> _Exercise details_
Copy out every record below with complete accuracy.

Scene script records:

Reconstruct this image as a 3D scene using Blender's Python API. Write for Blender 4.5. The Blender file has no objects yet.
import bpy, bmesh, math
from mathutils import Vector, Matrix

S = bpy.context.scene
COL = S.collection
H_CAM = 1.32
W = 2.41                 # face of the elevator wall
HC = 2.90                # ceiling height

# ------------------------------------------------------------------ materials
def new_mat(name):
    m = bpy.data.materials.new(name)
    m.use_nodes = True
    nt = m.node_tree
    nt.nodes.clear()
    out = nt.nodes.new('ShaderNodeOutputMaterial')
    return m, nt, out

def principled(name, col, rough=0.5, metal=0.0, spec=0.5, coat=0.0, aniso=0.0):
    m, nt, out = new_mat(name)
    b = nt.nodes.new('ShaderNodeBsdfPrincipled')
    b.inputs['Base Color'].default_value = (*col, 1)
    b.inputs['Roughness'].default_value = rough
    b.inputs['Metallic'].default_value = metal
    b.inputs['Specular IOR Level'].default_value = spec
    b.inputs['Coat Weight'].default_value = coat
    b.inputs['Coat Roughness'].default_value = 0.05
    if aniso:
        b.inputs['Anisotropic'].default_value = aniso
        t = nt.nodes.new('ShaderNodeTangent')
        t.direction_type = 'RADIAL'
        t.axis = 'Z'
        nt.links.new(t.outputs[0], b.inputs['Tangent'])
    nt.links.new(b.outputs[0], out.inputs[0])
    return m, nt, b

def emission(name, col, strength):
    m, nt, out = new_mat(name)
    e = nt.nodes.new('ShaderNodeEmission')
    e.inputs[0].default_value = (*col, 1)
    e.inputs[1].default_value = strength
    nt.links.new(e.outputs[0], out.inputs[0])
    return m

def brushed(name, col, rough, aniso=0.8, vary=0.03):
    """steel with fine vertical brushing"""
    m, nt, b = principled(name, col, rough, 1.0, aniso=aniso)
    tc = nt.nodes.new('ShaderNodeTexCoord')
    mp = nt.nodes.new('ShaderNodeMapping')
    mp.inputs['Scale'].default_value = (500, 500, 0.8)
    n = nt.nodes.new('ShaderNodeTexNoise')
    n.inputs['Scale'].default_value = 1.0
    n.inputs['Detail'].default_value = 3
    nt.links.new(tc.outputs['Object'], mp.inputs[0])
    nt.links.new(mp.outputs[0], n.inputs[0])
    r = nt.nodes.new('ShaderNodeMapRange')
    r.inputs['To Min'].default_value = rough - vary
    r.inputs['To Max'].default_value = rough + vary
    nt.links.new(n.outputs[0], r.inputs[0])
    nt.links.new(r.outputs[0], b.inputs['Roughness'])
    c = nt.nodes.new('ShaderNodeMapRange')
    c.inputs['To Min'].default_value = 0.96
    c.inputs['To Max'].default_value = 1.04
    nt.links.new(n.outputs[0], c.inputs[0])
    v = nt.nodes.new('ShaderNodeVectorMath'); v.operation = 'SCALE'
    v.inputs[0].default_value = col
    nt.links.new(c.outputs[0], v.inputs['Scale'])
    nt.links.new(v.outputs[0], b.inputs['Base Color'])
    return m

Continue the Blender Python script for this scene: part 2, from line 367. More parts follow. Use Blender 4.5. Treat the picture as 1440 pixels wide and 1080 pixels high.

> _Written response_
Reconstruct this image as a 3D scene using Blender's Python API. Write for Blender 4.5. The Blender file has no objects yet.
import bpy, bmesh, math
from mathutils import Vector, Matrix

S = bpy.context.scene
COL = S.collection
H_CAM = 1.32
W = 2.41                 # face of the elevator wall
HC = 2.90                # ceiling height

# ------------------------------------------------------------------ materials
def new_mat(name):
    m = bpy.data.materials.new(name)
    m.use_nodes = True
    nt = m.node_tree
    nt.nodes.clear()
    out = nt.nodes.new('ShaderNodeOutputMaterial')
    return m, nt, out

def principled(name, col, rough=0.5, metal=0.0, spec=0.5, coat=0.0, aniso=0.0):
    m, nt, out = new_mat(name)
    b = nt.nodes.new('ShaderNodeBsdfPrincipled')
    b.inputs['Base Color'].default_value = (*col, 1)
    b.inputs['Roughness'].default_value = rough
    b.inputs['Metallic'].default_value = metal
    b.inputs['Specular IOR Level'].default_value = spec
    b.inputs['Coat Weight'].default_value = coat
    b.inputs['Coat Roughness'].default_value = 0.05
    if aniso:
        b.inputs['Anisotropic'].default_value = aniso
        t = nt.nodes.new('ShaderNodeTangent')
        t.direction_type = 'RADIAL'
        t.axis = 'Z'
        nt.links.new(t.outputs[0], b.inputs['Tangent'])
    nt.links.new(b.outputs[0], out.inputs[0])
    return m, nt, b

def emission(name, col, strength):
    m, nt, out = new_mat(name)
    e = nt.nodes.new('ShaderNodeEmission')
    e.inputs[0].default_value = (*col, 1)
    e.inputs[1].default_value = strength
    nt.links.new(e.outputs[0], out.inputs[0])
    return m

def brushed(name, col, rough, aniso=0.8, vary=0.03):
    """steel with fine vertical brushing"""
    m, nt, b = principled(name, col, rough, 1.0, aniso=aniso)
    tc = nt.nodes.new('ShaderNodeTexCoord')
    mp = nt.nodes.new('ShaderNodeMapping')
    mp.inputs['Scale'].default_value = (500, 500, 0.8)
    n = nt.nodes.new('ShaderNodeTexNoise')
    n.inputs['Scale'].default_value = 1.0
    n.inputs['Detail'].default_value = 3
    nt.links.new(tc.outputs['Object'], mp.inputs[0])
    nt.links.new(mp.outputs[0], n.inputs[0])
    r = nt.nodes.new('ShaderNodeMapRange')
    r.inputs['To Min'].default_value = rough - vary
    r.inputs['To Max'].default_value = rough + vary
    nt.links.new(n.outputs[0], r.inputs[0])
    nt.links.new(r.outputs[0], b.inputs['Roughness'])
    c = nt.nodes.new('ShaderNodeMapRange')
    c.inputs['To Min'].default_value = 0.96
    c.inputs['To Max'].default_value = 1.04
    nt.links.new(n.outputs[0], c.inputs[0])
    v = nt.nodes.new('ShaderNodeVectorMath'); v.operation = 'SCALE'
    v.inputs[0].default_value = col
    nt.links.new(c.outputs[0], v.inputs['Scale'])
    nt.links.new(v.outputs[0], b.inputs['Base Color'])
    return m

Continue the Blender Python script for this scene: part 2, from line 367. More parts follow. Use Blender 4.5. Treat the picture as 1440 pixels wide and 1080 pixels high.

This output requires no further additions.